Malgré ces galères, tu te considères bien comme une écrivaine?
Oui, pour moi, être écrivain·e, c’est écrire, et comme mes livres ont été publiés, je me considère comme telle. S’il y a plusieurs personnes qui vous lisent, pour moi on est écrivain·e.
Tu n’as jamais ressenti de sentiment d’illégitimité?
Jamais! Dans mon premier livre, j’ai écrit “les mots sont gratuits, ils n’appartiennent à personne”. Pour moi, l’écriture est universelle, sans milieu d’appartenance. Je ne me suis jamais mis de barrière. D’ailleurs, dans mon entourage, depuis que j’écris, on m’a toujours encouragée, personne ne m’a jamais dit “qui va lire un livre d’une gamine de 14 ans?”. Pour moi, chacun·e a son style d’écriture. Je suis française, noire, malienne, voilée, jeune et écrivaine.
Est-ce que dans ta démarche, tu souhaites aussi envoyer un message à des jeunes, pour qu’ils et elles s’autorisent des ambitions?
Oui, le plus possible. On m’invite beaucoup dans des centres de jeunesse, des écoles. Je vois que les élèves ont besoin de s’identifier à quelqu’un qui leur ressemble, une jeune, qui parle comme eux, qui a grandi dans leur ville, dans leur quartier et qui a pu accomplir son rêve. Je leur dis que ce sera peut être un tout autre domaine pour eux, mais qu’avec de la persévérance et du travail, on peut devenir ce que l’on veut être. Moi, j’ai voulu écrire des livres, je l’ai fait.
Quels ont été tes modèles en littérature?
Faïza Guène, j’aime beaucoup son style, j’ai lu tous ses livres, je m’identifiais beaucoup à elle. De manière générale, j’apprécie les récits autobiographiques. En ce moment, je lis Une si longue lettre, de Mariama Bâ.

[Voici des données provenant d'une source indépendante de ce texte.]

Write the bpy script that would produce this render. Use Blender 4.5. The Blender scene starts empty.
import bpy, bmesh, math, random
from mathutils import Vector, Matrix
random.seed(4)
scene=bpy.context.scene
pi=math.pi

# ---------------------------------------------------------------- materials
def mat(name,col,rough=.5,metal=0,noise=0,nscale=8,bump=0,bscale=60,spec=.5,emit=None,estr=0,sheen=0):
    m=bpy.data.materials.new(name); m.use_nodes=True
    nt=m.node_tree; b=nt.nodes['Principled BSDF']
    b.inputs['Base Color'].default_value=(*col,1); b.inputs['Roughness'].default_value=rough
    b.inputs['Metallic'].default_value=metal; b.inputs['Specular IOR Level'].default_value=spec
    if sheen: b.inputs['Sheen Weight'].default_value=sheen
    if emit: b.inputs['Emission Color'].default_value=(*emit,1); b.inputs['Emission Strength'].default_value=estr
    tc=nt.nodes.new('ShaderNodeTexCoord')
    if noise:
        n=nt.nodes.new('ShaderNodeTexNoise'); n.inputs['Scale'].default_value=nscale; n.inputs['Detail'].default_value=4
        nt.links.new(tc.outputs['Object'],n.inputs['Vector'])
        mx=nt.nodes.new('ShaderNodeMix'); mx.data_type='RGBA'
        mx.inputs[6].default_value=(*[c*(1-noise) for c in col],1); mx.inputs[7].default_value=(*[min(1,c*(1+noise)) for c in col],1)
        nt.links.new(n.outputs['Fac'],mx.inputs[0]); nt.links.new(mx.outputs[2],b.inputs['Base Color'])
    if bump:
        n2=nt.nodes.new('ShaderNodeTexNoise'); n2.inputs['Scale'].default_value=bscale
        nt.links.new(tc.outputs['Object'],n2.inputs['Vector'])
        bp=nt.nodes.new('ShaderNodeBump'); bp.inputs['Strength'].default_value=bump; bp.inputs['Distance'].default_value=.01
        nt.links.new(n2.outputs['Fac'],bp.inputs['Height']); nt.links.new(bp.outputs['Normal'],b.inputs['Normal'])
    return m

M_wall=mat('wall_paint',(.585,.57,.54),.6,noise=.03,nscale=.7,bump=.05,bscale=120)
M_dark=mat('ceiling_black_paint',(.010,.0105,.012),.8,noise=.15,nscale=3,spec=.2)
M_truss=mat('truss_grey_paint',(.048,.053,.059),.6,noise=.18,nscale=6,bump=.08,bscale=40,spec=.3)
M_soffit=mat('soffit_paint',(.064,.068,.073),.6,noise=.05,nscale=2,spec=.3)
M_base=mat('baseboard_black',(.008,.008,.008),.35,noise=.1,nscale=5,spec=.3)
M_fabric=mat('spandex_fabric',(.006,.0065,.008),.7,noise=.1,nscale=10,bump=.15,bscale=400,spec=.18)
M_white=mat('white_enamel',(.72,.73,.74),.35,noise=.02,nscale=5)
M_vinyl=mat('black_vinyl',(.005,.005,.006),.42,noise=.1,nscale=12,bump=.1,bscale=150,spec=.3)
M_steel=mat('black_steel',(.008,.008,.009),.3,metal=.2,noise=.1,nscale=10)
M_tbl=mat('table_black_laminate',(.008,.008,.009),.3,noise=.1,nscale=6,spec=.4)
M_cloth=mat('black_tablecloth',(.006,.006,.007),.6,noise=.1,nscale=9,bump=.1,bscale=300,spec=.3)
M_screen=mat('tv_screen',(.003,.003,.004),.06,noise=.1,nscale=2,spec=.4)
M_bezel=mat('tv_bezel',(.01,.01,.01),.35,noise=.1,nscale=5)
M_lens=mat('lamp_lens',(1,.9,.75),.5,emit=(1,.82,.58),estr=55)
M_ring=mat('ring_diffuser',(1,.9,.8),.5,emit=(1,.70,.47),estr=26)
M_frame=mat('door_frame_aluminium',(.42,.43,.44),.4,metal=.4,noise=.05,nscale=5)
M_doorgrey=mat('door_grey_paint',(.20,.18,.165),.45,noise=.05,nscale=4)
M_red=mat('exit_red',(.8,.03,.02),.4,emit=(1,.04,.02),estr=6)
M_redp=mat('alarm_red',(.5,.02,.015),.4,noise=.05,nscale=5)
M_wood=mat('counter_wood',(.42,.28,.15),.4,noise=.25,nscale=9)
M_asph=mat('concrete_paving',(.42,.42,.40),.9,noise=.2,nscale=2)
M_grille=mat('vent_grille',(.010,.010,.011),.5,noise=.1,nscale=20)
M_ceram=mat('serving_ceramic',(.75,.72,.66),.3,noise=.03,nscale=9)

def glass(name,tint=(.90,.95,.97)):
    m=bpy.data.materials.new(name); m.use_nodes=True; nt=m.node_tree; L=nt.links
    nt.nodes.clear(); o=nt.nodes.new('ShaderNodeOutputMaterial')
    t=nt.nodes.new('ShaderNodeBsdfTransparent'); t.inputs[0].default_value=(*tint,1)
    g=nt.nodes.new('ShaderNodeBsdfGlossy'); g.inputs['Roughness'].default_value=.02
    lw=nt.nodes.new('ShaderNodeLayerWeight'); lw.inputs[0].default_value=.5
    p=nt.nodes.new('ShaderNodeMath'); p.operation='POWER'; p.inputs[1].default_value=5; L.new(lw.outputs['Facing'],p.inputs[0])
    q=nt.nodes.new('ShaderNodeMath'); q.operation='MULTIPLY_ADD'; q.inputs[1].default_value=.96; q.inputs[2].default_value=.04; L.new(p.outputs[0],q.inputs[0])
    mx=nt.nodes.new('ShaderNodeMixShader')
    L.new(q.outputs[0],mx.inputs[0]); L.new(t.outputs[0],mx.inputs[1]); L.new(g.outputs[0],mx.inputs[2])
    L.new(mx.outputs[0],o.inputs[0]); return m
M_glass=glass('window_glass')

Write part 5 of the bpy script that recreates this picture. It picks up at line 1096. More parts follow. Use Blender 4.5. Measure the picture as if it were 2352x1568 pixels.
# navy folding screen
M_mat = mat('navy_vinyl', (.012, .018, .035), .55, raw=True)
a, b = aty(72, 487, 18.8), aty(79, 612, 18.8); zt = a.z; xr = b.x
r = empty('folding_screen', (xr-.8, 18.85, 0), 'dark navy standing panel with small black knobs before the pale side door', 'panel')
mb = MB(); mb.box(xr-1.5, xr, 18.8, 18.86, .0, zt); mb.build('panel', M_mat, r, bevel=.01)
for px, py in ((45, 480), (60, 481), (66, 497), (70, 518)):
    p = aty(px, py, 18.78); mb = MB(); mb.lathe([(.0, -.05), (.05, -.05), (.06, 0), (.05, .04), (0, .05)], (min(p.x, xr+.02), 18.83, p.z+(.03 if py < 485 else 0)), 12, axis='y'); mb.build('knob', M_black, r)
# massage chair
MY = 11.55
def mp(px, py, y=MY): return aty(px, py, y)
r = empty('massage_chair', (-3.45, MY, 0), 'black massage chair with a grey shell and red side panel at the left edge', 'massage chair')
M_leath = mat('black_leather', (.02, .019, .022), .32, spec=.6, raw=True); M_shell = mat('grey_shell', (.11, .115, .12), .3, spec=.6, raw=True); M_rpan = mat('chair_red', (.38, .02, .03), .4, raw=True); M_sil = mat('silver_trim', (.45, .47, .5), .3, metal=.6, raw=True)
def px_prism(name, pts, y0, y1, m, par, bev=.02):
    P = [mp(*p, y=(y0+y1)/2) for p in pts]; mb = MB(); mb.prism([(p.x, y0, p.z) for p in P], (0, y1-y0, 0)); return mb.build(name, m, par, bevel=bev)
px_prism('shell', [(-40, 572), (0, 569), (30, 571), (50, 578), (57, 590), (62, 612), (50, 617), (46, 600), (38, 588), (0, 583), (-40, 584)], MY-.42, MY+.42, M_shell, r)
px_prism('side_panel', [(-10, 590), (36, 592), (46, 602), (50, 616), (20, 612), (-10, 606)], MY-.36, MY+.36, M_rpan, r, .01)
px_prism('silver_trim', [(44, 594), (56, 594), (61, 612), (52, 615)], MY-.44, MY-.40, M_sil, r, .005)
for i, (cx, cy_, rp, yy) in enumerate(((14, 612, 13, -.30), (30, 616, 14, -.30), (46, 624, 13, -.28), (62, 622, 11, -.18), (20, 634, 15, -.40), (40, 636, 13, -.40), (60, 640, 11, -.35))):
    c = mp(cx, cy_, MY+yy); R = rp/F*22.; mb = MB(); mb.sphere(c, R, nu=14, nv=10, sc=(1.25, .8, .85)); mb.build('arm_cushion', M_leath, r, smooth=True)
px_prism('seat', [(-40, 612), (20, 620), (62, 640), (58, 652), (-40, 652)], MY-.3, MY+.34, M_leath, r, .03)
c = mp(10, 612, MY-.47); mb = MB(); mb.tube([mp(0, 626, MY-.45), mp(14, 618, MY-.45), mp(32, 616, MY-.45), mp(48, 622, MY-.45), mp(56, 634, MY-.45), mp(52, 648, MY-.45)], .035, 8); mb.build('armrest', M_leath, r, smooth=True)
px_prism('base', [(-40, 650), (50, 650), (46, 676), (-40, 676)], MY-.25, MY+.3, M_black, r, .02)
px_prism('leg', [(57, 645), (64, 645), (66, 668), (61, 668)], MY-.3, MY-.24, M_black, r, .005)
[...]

Imagines-tu une suite à Cicatrices?
Oui, j’y réfléchis. J’aimerais bien une suite plusieurs années plus tard, avec une narratrice plus âgée, plus mature, avec plus de recul sur sa vie. Pourquoi pas à l’occasion de la naissance de son enfant ou d’un voyage en Afrique pour tenter aussi de comprendre l’histoire de ses propres parents.